- [Requirement]
Please retype the data in full and exactly; the pictures are not part of the copy.

- [Information shown]
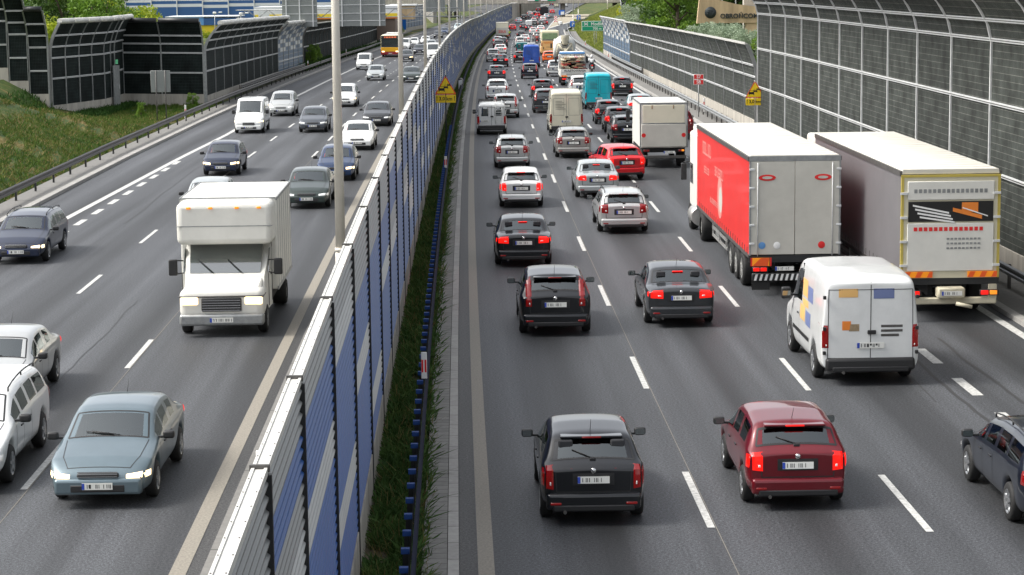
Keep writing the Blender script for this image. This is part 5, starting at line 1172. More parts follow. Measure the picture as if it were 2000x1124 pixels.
for sx in (-1,1):
    mb.cyl((sx*.97,5.1,1.7),(sx*1.2,5.2,1.72),.016,n=6); mb.cyl((sx*.97,5.1,1.4),(sx*1.2,5.2,1.38),.016,n=6)
    mb.box(sx*.985-.008,sx*.985+.008,5.28,5.30,.6,1.4); mb.box(sx*.985-.008,sx*.985+.008,4.36,4.38,.6,2.05); mb.box(sx*.985-.012,sx*.985+.012,4.45,4.6,1.28,1.32)
mb.cyl((-.4,5.40,1.42),(-.05,5.12,1.72),.012,n=5); mb.cyl((.25,5.40,1.42),(.62,5.12,1.72),.012,n=5); mb.build('mirror_arms_and_wipers','plastic_black',t)
mb=MB()
for sx in (-1,1):
    mb.box(sx*1.12-.012,sx*1.12+.012,.02,4.3,3.08,3.155); mb.box(sx*1.12-.012,sx*1.12+.012,.02,4.3,.84,.93)
    for k in range(7): mb.box(sx*1.12-.006,sx*1.12+.006,.3+.62*k,.33+.62*k,.93,3.08)
mb.box(-1.1,1.1,5.285,5.305,2.55,2.57); mb.box(-1.1,1.1,4.28,4.31,3.12,3.165); mb.build('box_trim','galv',t)
mb=MB()
for x in (-.8,-.3,.3,.8): mb.rbox(x-.05,x+.05,5.27,5.33,2.98,3.03,.01,1)
mb.build('marker_lamps','indicator',t)
mb=MB(); mb.rbox(-.96,.96,5.75,6.37,.96,1.0,.015,1); mb.build('bonnet_seam','galv_dark',t)
put(t,54.0,-10.05,6.35,True); t.scale=(1.12,1.04,1.05)
# scaffolding flatbed
t=thing('flatbed_lorry','white dropside lorry loaded with stacked scaffolding and lettered RUSZTOWANIA','lorry',group=GR); w=1.26
mb=MB(); mb.box(-w,w,0,6.2,.72,.82); mb.box(-.45,.45,.1,8,.5,.72); mb.build('bed','underbody',t)
mb=MB(); mb.rbox(-w,w,-.04,0,.78,1.45,.015,1); tg=mb.build('tailgate','box_white',t); textmesh('RUSZTOWANIA',.26,'plate_ink',tg,'lettering',T(0,-.045,1.32)@FACE); mb=MB(); mb.box(-w+.05,w-.05,-.05,-.04,1.16,1.18); mb.build('hinge_line','galv',tg)
mb=MB()
for k in range(17): mb.box(-.75+k*.09,-.75+k*.09+.05,-.05,-.042,1.0,1.07)
mb.build('small_lettering','plate_ink',tg)
stripes_board(t,-1.2,-.70,.80,.94,-.06,4); stripes_board(t,.70,1.2,.80,.94,-.06,4)
for sx in (-1,1): mb=MB(); mb.box(sx*w-.02,sx*w+.02,0,6.2,.83,1.42); mb.build('side_board','box_white',t)
lamp_cluster(t,-.95,-.06,.62,.4,.15); lamp_cluster(t,.95,-.06,.62,.4,.15)
mb=MB(); mb.rbox(-1.2,1.2,-.05,.05,.30,.42,.02); mb.box(-.4,.4,.2,.3,.4,.72); mb.build('rear_bumper','galv_dark',t); plate(t,-.6,-.09,.44)
mb=MB(); [mb.box(-1.2+.34*k,-1.14+.34*k,6.2,6.26,.8,2.7) for k in range(8)]; mb.build('headboard','galv',t); mb=MB(); mb.rbox(-1.15,1.15,6.1,6.35,2.62,2.82,.05); mb.build('roller','build_lightblue',t)
for sx in (-1,1): twin_wheel(t,sx*1.0,1.7,.46,.45); twin_wheel(t,sx*1.05,7.2,.46,.3)
lorry_cab(t,6.5,2.4,2.85,'box_white',2.0); put(t,189.6,5.0,6.2)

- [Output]
Keep writing the Blender script for this image. This is part 5, starting at line 1172. More parts follow. Measure the picture as if it were 2000x1124 pixels.
for sx in (-1,1):
    mb.cyl((sx*.97,5.1,1.7),(sx*1.2,5.2,1.72),.016,n=6); mb.cyl((sx*.97,5.1,1.4),(sx*1.2,5.2,1.38),.016,n=6)
    mb.box(sx*.985-.008,sx*.985+.008,5.28,5.30,.6,1.4); mb.box(sx*.985-.008,sx*.985+.008,4.36,4.38,.6,2.05); mb.box(sx*.985-.012,sx*.985+.012,4.45,4.6,1.28,1.32)
mb.cyl((-.4,5.40,1.42),(-.05,5.12,1.72),.012,n=5); mb.cyl((.25,5.40,1.42),(.62,5.12,1.72),.012,n=5); mb.build('mirror_arms_and_wipers','plastic_black',t)
mb=MB()
for sx in (-1,1):
    mb.box(sx*1.12-.012,sx*1.12+.012,.02,4.3,3.08,3.155); mb.box(sx*1.12-.012,sx*1.12+.012,.02,4.3,.84,.93)
    for k in range(7): mb.box(sx*1.12-.006,sx*1.12+.006,.3+.62*k,.33+.62*k,.93,3.08)
mb.box(-1.1,1.1,5.285,5.305,2.55,2.57); mb.box(-1.1,1.1,4.28,4.31,3.12,3.165); mb.build('box_trim','galv',t)
mb=MB()
for x in (-.8,-.3,.3,.8): mb.rbox(x-.05,x+.05,5.27,5.33,2.98,3.03,.01,1)
mb.build('marker_lamps','indicator',t)
mb=MB(); mb.rbox(-.96,.96,5.75,6.37,.96,1.0,.015,1); mb.build('bonnet_seam','galv_dark',t)
put(t,54.0,-10.05,6.35,True); t.scale=(1.12,1.04,1.05)
# scaffolding flatbed
t=thing('flatbed_lorry','white dropside lorry loaded with stacked scaffolding and lettered RUSZTOWANIA','lorry',group=GR); w=1.26
mb=MB(); mb.box(-w,w,0,6.2,.72,.82); mb.box(-.45,.45,.1,8,.5,.72); mb.build('bed','underbody',t)
mb=MB(); mb.rbox(-w,w,-.04,0,.78,1.45,.015,1); tg=mb.build('tailgate','box_white',t); textmesh('RUSZTOWANIA',.26,'plate_ink',tg,'lettering',T(0,-.045,1.32)@FACE); mb=MB(); mb.box(-w+.05,w-.05,-.05,-.04,1.16,1.18); mb.build('hinge_line','galv',tg)
mb=MB()
for k in range(17): mb.box(-.75+k*.09,-.75+k*.09+.05,-.05,-.042,1.0,1.07)
mb.build('small_lettering','plate_ink',tg)
stripes_board(t,-1.2,-.70,.80,.94,-.06,4); stripes_board(t,.70,1.2,.80,.94,-.06,4)
for sx in (-1,1): mb=MB(); mb.box(sx*w-.02,sx*w+.02,0,6.2,.83,1.42); mb.build('side_board','box_white',t)
lamp_cluster(t,-.95,-.06,.62,.4,.15); lamp_cluster(t,.95,-.06,.62,.4,.15)
mb=MB(); mb.rbox(-1.2,1.2,-.05,.05,.30,.42,.02); mb.box(-.4,.4,.2,.3,.4,.72); mb.build('rear_bumper','galv_dark',t); plate(t,-.6,-.09,.44)
mb=MB(); [mb.box(-1.2+.34*k,-1.14+.34*k,6.2,6.26,.8,2.7) for k in range(8)]; mb.build('headboard','galv',t); mb=MB(); mb.rbox(-1.15,1.15,6.1,6.35,2.62,2.82,.05); mb.build('roller','build_lightblue',t)
for sx in (-1,1): twin_wheel(t,sx*1.0,1.7,.46,.45); twin_wheel(t,sx*1.05,7.2,.46,.3)
lorry_cab(t,6.5,2.4,2.85,'box_white',2.0); put(t,189.6,5.0,6.2)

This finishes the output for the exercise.